Python for Entrepreneurs Transcripts
Chapter: Build web apps with Pyramid: Applied web development
Lecture: Client-side validation demo
Login or
purchase this course
to watch this video and the rest of the course contents.
0:03
We've seen that we can use view models to add very nice and elegant server-side validation.
0:12
Now, if I come over here, I can click this and you'll see it in action. Notice, in the background it's saying "hey you called the server for a POST",
0:19
but it didn't let us register, "you must specify a password". OK, I'll put something nice, now it says they don't match,
0:26
now I'll try it again, and so on. So it says "you must specify an email address" but notice if I put just "kj"
0:33
it thinks that's great, because we didn't actually validate that it was a proper email address, we probably should do that.
0:40
however, let's go back over here and see if we can take a little bit of the load off the server and make it a little nicer experience for our users,
0:48
let's add client side validation using HTML 5, this is super easy, folks.
0:52
So all of these fields, are going to be required, and in HTML 5 in modern browsers,
0:58
we can say that they are required by adding the "required" attribute. Literally, this is all we have to do. Like this.
1:05
Now, if I come over here and I reload, reload the HTML and I hit go, notice all the required ones turn red and fill out
1:13
and if I bring up the server here again, as I click this, notice, there is no going to the server, this is purely client-side,
1:21
so I can put a, b and notice as I interact with it, the red goes away. How nice, huh?
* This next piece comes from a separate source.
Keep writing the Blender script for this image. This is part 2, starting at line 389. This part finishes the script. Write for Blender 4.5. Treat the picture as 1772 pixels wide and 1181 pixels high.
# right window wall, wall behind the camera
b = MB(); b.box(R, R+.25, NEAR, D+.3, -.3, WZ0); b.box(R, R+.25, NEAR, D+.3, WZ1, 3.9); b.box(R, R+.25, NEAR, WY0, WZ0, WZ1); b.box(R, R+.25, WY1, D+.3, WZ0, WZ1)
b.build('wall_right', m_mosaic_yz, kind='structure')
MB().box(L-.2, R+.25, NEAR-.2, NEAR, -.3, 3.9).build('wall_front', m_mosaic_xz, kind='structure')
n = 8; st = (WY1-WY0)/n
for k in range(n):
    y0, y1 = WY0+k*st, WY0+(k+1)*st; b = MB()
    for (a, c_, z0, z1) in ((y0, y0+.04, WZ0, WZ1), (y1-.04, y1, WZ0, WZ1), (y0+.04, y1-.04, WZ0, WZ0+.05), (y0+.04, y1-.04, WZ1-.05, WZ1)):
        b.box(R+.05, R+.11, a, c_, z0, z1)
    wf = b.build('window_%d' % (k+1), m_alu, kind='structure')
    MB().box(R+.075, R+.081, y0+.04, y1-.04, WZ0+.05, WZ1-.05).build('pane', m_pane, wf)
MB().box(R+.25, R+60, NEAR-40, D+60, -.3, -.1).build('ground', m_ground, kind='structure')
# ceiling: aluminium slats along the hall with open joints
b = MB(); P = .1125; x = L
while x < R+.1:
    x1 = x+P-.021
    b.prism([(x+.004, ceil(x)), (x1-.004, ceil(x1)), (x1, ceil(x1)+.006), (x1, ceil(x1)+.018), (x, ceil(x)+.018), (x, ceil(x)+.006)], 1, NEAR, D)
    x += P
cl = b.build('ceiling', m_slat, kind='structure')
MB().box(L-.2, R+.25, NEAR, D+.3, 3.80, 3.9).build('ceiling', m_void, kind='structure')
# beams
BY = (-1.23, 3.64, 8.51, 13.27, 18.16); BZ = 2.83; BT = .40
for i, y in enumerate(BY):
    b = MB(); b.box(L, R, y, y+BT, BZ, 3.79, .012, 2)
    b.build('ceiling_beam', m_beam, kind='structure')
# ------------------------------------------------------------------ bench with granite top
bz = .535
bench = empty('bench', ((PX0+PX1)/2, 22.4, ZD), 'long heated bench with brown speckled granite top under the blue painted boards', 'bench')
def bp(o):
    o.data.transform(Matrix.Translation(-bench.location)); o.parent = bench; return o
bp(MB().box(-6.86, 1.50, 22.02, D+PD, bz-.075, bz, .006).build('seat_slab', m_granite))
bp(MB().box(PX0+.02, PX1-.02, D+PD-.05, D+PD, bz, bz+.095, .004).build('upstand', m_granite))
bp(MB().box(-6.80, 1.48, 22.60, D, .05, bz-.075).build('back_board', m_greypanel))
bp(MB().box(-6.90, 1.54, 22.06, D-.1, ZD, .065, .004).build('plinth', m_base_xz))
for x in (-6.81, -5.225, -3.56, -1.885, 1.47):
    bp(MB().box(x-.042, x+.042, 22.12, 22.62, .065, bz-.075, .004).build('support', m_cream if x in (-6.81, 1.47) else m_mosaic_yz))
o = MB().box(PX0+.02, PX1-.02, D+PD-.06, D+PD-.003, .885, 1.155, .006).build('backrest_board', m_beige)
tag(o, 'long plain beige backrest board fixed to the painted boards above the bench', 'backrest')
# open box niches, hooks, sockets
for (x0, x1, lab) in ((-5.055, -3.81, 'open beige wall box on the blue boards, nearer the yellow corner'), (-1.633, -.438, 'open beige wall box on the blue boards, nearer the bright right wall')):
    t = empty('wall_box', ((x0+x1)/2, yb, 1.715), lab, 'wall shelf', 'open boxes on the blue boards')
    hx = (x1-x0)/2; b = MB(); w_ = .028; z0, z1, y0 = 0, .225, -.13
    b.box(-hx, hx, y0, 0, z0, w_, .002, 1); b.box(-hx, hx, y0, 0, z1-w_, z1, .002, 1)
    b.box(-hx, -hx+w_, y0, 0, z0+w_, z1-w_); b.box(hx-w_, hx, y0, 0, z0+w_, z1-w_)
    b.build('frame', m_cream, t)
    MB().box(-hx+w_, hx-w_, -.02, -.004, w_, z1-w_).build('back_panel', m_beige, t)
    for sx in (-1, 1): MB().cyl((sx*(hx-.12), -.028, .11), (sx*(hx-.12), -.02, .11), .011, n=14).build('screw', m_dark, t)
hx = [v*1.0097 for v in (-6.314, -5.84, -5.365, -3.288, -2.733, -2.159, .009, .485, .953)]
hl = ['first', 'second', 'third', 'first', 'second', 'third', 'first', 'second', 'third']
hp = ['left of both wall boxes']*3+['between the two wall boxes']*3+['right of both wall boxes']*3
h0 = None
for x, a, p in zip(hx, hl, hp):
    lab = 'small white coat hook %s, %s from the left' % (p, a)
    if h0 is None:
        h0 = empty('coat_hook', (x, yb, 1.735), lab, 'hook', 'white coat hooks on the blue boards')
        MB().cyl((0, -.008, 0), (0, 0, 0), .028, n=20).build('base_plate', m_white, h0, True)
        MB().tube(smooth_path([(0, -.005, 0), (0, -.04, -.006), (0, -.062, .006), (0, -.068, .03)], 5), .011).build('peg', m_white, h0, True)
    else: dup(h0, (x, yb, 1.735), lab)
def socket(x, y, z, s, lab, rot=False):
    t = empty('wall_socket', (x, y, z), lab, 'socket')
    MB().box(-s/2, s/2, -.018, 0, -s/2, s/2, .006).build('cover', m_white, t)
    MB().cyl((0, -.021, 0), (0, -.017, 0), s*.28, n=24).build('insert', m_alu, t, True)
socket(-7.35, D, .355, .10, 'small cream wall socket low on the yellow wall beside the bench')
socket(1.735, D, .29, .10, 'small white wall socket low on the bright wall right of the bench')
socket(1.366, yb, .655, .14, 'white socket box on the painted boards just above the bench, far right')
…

The other thing we want to do is we want to validate
1:30
that this is not just required up here, but is an email, so in HTML 5 we have a few new types, one of them being email.
1:39
So if I refresh this again, I can come over here and I can put "the", "the", if I say go, well it looks like 1password thinks I am creating account,
1:49
that's not what I am up to, go away. Here I've disabled 1Password. So if we have some kind of password here
1:56
and say go and it says "you have to fill out this field", also this one, notice it got good if I just put something like the I register,
2:02
It says "no no, you must enter an email address, not just some text", how cool is that? And I'll say the@the.com
2:09
notice, apparently that is still valid, because maybe it's an internal domain, but at least it does a little bit of validation,
2:16
here we go, put something like that, now if it works, this is going to go all the way the server and the server actually did further validation set
2:23
what you typed here did not match what you typed there, OK, this should let us through, cool,
2:29
now notice this actually looks different in different browsers so here this is Firefox and you saw how this was represented,
2:36
now notice if I do the same thing over here in Chrome, refresh this, and I try to register, it says "please fill out this field"
2:43
and I put "the", it says "please include an @ in the email address, "the" is missing the @"
2:49
and so each one has a slightly different way of working with those so we'll say the@the.com, abc,
2:56
so now of course if I type in the passwords correctly, it will let us in.
3:01
So you can see with a little bit of "required" and a little bit of type="email", everything is good, you might wonder
3:07
"hey should I just skip this whole server-side validation thing and put it all in here in a JavaScript or HTML 5?"
3:14
No, it's super easy to take these things and just HTTP post them to the server, as some sort of app or something like requests,
3:22
and entirely skip the whole client side validation so you are going to need the server-side validation too,
3:27
but you will probably give your users a slightly nicer experience with the little sprinkling of HTML 5 validation.